If conflict continues to trump cooperation the climate agreement could become a dead letter. The costs would be severe. The United States and China account for approximately 40% of the world’s global warming emissions. An overwhelming majority of the world’s climate scientists agree that unless we take immediate action to reduce those emissions the environmental impacts of maintaining the status quo will threaten the health and well-being of hundreds of millions of people over the next several decades. International economic and political stability will be even harder to maintain. The already considerable risk of war will increase.

A major military confrontation between the United States and China would be disastrous and a new technical assessment indicates neither side is likely to win. Worse still, both governments are planning substantial upgrades to their nuclear forces, prompting US strategists to re-examine their options if the course of a US-China conflict prompts one or both sides to consider using nuclear weapons. One of those options is to try to limit the potential damage to the United States and its allies with a massive attack intended to destroy the bulk of China’s nuclear forces before they can be launched at targets in the United States, Japan, and South Korea. The growing preoccupation with a US-China conflict is reviving grim Cold War debates about whether the United States or China can tolerate the destruction of a quarter of its industrial capacity and tens of millions of casualties.

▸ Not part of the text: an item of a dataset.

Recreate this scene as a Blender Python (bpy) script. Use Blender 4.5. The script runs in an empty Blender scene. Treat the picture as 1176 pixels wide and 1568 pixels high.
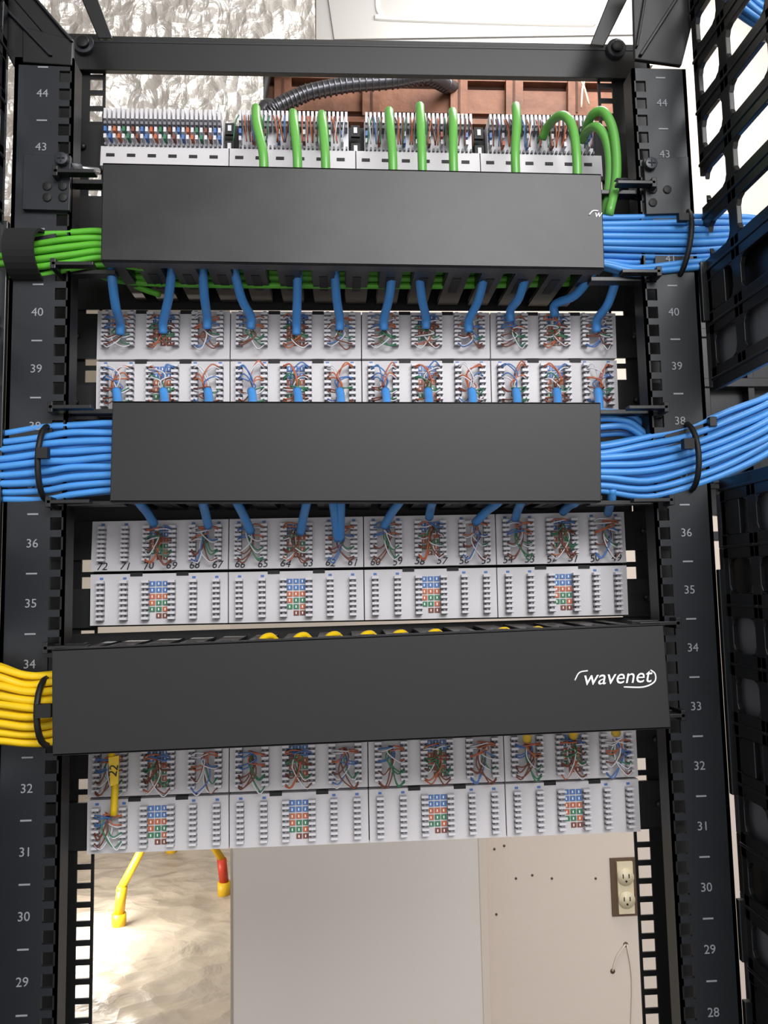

According to the experts, avoiding these horrific outcomes depends on the ability of US strategists to signal their Chinese counterparts with well-timed presentations of just the right mix of threatening capabilities. The widely held suspicion that the president of China intended to snub the president of the United States on the eve a G-20 summit just before the two leaders joined the Paris Agreement is an alarming reminder that the signals exchanged by US and Chinese officials are not as clear as one might hope.

What should we do?

The United States and China have long-standing disputes over a number of seemingly intractable issues that Chinese leaders say they may resolve with military force if deemed necessary. Threatening punishment if they try—what the experts call deterrence— is one approach to this problem. Convincing China’s leaders that violence isn’t necessary—that these disputes can be resolved through negotiation and compromise—is another. Both approaches require a good understanding of contemporary China and its rulers.

Unfortunately, the debate over Obama’s final foray into the Middle Kingdom is another reminder that US defense, foreign policy and area specialists may lack the cross-cultural savvy to successfully execute either option.

The potential costs of deterrence are so high, especially if it fails, that common sense demands more consideration of the alternative than the US government seems willing to consider at present. The main purpose of the US “pivot to Asia” seems to be to convince nervous allies that the United States is willing to suffer those costs. While that may be important, providing allies with the expectation that the United States can present China’s leaders with acceptable compromises that will keep the peace is an equally viable means to demonstrate US leadership in Asia. Shifting the focus of allies towards the benefits of cooperation may be more productive, in the long run, than exploiting their fears.

Contemporary China is not the former Soviet Union, Imperial Japan, or Hitler’s Germany. It is a unique, complex and massive collection of human beings who are undergoing a rapid social and economic transformation that could take many different directions, for good or for ill. The United States has been involved in Chinese social, economic and political affairs since the colonial era. It never could and never will determine China’s future but its influence at various times and in various places is indisputable, though rarely clear or predictable. How to best exercise that influence is an appropriate question for the US government. Considering the stakes, it is also a crucial one.

The hiccup in Hangzhou and the hubbub that buried the climate agreement suggest US policy-makers, their advisors, the press and the public need to think about US-China relations with more depth and less hubris than they do at present.